Work required → Every line from the first one to the line containing "CAMR=V((.89,-.456,0.))" should be echoed exactly; leave out the rest.

Data provided →
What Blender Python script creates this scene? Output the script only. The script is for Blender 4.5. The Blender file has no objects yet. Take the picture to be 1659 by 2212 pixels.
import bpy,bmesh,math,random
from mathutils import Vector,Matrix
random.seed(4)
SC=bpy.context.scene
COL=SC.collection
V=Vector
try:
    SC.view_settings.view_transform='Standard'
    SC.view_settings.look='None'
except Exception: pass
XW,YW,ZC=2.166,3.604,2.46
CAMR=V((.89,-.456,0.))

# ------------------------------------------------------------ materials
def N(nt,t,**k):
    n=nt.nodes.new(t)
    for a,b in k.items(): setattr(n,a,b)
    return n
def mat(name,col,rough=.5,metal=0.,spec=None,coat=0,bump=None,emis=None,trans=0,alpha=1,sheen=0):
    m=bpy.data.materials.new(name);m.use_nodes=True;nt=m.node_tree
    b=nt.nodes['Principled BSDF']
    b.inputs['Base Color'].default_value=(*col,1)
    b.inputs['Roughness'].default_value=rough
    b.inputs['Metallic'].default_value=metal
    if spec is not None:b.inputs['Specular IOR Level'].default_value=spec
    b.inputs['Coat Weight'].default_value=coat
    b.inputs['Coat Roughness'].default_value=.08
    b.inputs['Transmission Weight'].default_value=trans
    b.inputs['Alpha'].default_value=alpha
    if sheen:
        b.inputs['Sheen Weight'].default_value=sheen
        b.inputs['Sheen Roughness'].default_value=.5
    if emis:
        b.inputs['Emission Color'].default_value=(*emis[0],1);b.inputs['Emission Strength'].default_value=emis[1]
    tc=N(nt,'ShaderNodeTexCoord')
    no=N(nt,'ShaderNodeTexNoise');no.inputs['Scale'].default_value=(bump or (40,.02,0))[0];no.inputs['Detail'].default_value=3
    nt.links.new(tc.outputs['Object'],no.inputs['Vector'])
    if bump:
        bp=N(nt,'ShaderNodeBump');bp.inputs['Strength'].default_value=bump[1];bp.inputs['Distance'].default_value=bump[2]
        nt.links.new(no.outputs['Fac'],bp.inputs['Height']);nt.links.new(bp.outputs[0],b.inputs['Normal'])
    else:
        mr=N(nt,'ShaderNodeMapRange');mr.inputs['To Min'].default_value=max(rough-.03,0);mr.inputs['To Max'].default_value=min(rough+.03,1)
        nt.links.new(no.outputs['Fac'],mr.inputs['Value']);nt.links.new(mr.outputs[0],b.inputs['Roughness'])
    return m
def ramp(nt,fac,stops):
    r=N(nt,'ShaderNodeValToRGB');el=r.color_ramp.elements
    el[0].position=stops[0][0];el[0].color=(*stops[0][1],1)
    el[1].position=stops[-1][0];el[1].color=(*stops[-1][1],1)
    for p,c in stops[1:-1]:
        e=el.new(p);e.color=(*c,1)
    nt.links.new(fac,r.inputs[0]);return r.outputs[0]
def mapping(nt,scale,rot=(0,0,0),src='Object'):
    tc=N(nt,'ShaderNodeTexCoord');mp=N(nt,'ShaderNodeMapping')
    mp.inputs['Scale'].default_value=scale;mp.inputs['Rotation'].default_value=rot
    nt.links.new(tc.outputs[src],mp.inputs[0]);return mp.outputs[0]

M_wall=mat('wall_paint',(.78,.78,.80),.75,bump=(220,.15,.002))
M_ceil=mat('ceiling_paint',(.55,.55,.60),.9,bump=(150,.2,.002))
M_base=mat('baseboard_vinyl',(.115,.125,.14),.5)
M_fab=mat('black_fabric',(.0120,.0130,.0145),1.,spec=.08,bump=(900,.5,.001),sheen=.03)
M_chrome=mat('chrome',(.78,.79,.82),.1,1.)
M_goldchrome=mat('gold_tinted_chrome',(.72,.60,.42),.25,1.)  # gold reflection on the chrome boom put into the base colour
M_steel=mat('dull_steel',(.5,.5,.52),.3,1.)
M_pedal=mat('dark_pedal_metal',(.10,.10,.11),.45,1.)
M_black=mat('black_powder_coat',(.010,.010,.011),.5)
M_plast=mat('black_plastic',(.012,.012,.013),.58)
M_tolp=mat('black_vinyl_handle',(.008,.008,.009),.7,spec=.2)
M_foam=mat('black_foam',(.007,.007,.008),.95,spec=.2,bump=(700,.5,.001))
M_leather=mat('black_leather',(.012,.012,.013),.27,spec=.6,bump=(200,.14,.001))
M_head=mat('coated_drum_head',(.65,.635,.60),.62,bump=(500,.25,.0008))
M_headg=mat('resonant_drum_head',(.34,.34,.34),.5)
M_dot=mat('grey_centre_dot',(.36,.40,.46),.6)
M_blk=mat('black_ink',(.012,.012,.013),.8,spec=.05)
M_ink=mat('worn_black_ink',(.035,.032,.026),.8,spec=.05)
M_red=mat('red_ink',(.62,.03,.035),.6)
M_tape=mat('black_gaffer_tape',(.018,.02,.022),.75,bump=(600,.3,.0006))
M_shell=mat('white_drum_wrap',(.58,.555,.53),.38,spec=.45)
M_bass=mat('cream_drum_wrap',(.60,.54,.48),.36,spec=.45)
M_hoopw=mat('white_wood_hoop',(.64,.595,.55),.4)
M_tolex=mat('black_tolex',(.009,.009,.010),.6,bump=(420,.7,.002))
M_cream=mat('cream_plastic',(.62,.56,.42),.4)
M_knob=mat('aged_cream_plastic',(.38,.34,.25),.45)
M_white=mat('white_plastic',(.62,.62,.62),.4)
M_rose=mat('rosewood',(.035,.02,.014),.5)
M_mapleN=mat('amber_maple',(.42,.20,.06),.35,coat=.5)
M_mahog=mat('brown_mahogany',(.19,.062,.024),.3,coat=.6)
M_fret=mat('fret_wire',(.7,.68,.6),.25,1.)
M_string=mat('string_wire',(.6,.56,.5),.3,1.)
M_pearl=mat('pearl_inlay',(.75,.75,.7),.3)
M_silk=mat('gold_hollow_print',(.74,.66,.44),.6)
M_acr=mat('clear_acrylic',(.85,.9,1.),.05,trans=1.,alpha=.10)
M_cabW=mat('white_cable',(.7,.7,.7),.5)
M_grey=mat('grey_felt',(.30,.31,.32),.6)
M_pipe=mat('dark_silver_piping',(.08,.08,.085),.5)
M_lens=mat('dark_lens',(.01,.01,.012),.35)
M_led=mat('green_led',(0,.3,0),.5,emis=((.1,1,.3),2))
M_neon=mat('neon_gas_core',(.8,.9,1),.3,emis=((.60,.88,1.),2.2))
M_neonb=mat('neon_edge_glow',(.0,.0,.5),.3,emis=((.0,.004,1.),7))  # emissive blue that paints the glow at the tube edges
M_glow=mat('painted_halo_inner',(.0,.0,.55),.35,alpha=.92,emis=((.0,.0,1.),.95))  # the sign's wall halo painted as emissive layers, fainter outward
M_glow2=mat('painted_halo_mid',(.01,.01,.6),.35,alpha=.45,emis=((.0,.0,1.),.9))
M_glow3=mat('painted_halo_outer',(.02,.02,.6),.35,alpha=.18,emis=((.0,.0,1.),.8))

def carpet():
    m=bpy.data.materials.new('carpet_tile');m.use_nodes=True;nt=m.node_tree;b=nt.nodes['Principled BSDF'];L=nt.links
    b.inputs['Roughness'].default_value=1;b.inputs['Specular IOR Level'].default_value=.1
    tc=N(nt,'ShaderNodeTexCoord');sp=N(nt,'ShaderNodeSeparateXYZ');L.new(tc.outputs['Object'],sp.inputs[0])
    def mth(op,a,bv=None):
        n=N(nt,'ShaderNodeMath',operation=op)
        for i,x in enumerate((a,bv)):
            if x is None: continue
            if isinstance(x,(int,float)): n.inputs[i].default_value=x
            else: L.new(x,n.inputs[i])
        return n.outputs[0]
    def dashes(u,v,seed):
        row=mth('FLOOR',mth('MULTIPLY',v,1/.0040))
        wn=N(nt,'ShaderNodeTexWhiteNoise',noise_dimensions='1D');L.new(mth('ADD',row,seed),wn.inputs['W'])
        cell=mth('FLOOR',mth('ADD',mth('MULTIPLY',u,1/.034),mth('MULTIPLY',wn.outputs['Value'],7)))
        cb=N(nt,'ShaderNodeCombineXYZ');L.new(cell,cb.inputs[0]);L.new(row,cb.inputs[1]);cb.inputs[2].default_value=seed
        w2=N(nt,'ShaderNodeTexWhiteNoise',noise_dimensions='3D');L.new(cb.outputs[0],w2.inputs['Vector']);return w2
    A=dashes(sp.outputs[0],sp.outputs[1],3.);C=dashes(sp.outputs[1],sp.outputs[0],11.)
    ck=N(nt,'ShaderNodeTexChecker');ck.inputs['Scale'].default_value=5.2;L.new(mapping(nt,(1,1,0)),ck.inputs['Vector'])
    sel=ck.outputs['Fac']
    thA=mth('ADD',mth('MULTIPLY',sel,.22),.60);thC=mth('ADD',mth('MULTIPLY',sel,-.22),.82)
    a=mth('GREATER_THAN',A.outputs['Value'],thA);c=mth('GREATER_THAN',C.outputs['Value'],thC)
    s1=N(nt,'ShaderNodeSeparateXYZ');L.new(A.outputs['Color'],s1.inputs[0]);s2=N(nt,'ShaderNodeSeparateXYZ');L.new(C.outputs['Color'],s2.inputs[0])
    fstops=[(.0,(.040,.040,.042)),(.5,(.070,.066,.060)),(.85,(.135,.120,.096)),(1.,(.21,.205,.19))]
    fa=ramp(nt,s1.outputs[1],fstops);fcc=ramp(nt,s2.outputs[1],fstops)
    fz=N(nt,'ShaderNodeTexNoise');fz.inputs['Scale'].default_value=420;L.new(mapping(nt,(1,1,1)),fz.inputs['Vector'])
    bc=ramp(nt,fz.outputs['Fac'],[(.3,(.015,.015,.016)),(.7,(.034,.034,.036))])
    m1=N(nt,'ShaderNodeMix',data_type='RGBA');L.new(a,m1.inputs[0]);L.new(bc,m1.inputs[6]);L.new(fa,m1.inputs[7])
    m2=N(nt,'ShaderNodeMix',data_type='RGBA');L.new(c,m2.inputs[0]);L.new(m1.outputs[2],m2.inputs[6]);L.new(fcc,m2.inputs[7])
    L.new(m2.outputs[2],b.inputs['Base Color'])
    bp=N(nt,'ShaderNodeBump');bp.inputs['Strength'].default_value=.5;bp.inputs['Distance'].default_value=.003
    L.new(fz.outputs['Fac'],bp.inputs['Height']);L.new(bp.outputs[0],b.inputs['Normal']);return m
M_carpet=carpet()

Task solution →
What Blender Python script creates this scene? Output the script only. The script is for Blender 4.5. The Blender file has no objects yet. Take the picture to be 1659 by 2212 pixels.
import bpy,bmesh,math,random
from mathutils import Vector,Matrix
random.seed(4)
SC=bpy.context.scene
COL=SC.collection
V=Vector
try:
    SC.view_settings.view_transform='Standard'
    SC.view_settings.look='None'
except Exception: pass
XW,YW,ZC=2.166,3.604,2.46
CAMR=V((.89,-.456,0.))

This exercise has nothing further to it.